Tumblr founder David Karp steps down as CEO, COO Jeff D’Onofrio takes over
The microblogging platform’s business has struggled since selling to Yahoo in 2013.
Remember Tumblr? You’d be forgiven for having forgotten. Ever since Yahoo acquired the microblogging platform for $1.1 billion in May 2013, Tumblr has tumbled out of the zeitgeist. Four years after the acquisition, Tumblr remains, though its founder will not.
Tumblr founder and CEO David Karp is leaving the company, and its president and COO, Jeff D’Onofrio, will replace him, a spokesperson for Verizon’s Oath, the division that houses Tumblr, confirmed on Monday. The New York Times reporter Mike Isaac reported the news earlier on Monday through Twitter.
“David Karp will depart Oath by the end of the year. David founded Tumblr ten years ago as a space for the world’s creators, and we thank him for his commitment and passion driving the growth of the platform to almost 380 million blogs and over 155 billion posts. Going forward, Jeff D’Onofrio, President and COO of Tumblr, will continue to lead the team,” the spokesperson said in an emailed statement.
“I beg you to understand that my decision comes after months of reflection on my personal ambitions, and at no cost to my hopefulness for Tumblr’s future or the impact I know it can have,” Karp wrote in an email to Tumblr’s employees, which he published to his personal Tumblr on Monday.
The news of Karp’s departure may not be such a surprise. Once a social media success story, Tumblr has been a flop since being acquired by Yahoo. Agency executives have said that Yahoo had mismanaged the acquisition, leading Tumblr to fade from advertisers’ radar and fail to generate the revenue that Yahoo had anticipated. In 2014, Yahoo’s then-CEO Marissa Mayer said that Tumblr would generate more than $100 million in revenue in 2015. That never happened. Then in 2016, Yahoo wrote down Tumblr’s value by $712 million and even subbed in Facebook to help sell ads on Tumblr.

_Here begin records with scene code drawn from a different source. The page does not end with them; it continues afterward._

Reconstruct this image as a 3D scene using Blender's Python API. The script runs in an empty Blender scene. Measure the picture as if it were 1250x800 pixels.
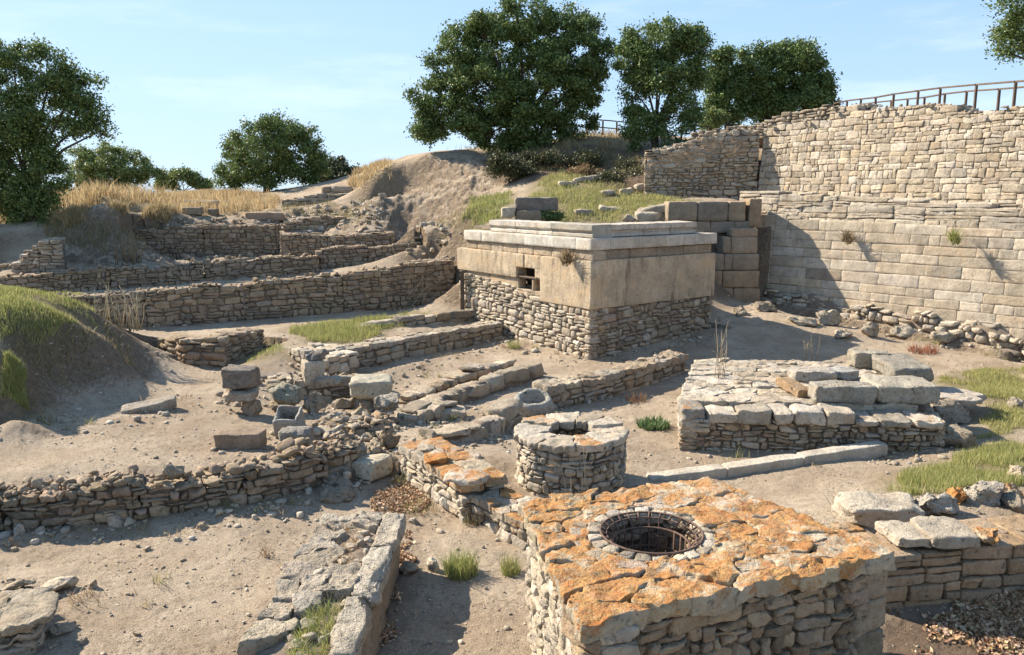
import bpy, math
import numpy as np
from math import radians as R, sin, cos, pi
SC = bpy.context.scene
COL = SC.collection
rng = np.random.default_rng(11)
U = lambda a, b, n=None: rng.uniform(a, b, n)
A = np.array
# ------------------------------------------------------------------ camera geometry
CZ = 4.6; FPX = 1000.0; PITCH = math.atan(168 / 1000)
def ray(px, py):
    u = (px - 625) / FPX; v = (py - 400) / FPX
    return A([u, cos(PITCH) - v * sin(PITCH), -sin(PITCH) - v * cos(PITCH)])
def at(px, py, z):
    d = ray(px, py); t = (z - CZ) / d[2]
    return A([d[0] * t, d[1] * t, z])
def dep(px, py, D):
    d = ray(px, py); t = D / d[1]
    return A([d[0] * t, D, CZ + d[2] * t])
def xy(p): return (float(p[0]), float(p[1]))
# ------------------------------------------------------------------ noise
def vnoise(p, seed=0):
    p = np.asarray(p, float); i = np.floor(p).astype(np.int64); f = p - i; f = f * f * (3 - 2 * f)
    def h(a, b, c):
        n = (i[..., 0] + a) * 73856093 ^ (i[..., 1] + b) * 19349663 ^ (i[..., 2] + c) * 83492791 ^ (seed * 2654435 + 97)
        n = (n ^ (n >> 13)) & 0xffffffff
        n = (n * 1274126177) & 0xffffffff
        n = n ^ (n >> 16)
        n = (n * 668265263) & 0xffffffff
        return ((n >> 5) & 0xffff) / 32767.5 - 1
    x, y, z = f[..., 0], f[..., 1], f[..., 2]
    def L(a, b, t): return a + (b - a) * t
    return L(L(L(h(0,0,0), h(1,0,0), x), L(h(0,1,0), h(1,1,0), x), y), L(L(h(0,0,1), h(1,0,1), x), L(h(0,1,1), h(1,1,1), x), y), z)
def fbm(p, seed=0, o=3):
    s = 0; a = 1.0
    for k in range(o):
        s = s + a * vnoise(np.asarray(p) * 2.03 ** k, seed + k); a *= .5
    return s
def P3(x, y, z=0): return np.stack([x, y, np.zeros_like(x) + z], -1)
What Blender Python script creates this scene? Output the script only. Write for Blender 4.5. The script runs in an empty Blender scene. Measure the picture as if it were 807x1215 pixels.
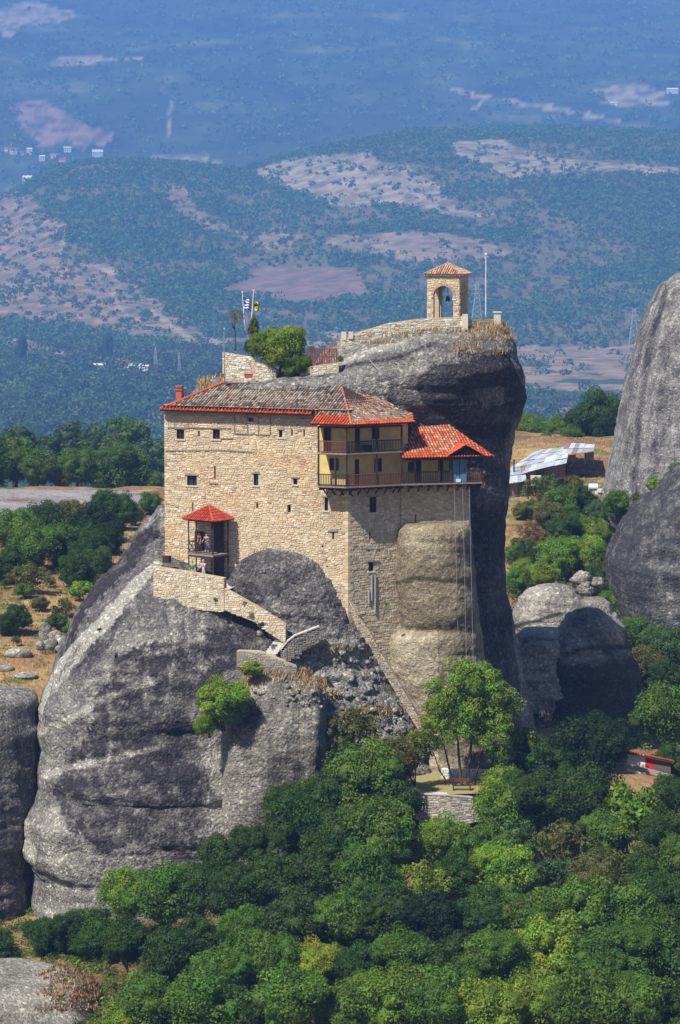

The timing of Karp’s departure also may not be such a surprise. When Yahoo acquired his company in 2013, he agreed to a four-year earn-out, over which time Yahoo would release his stock in the portal — whose sale to Verizon closed in June 2017 — as well as $40 million in cash, but he would only receive the full amount if he remained an employee for those four years, according to Yahoo’s regulatory filings. Now those four years are up, and Karp is out.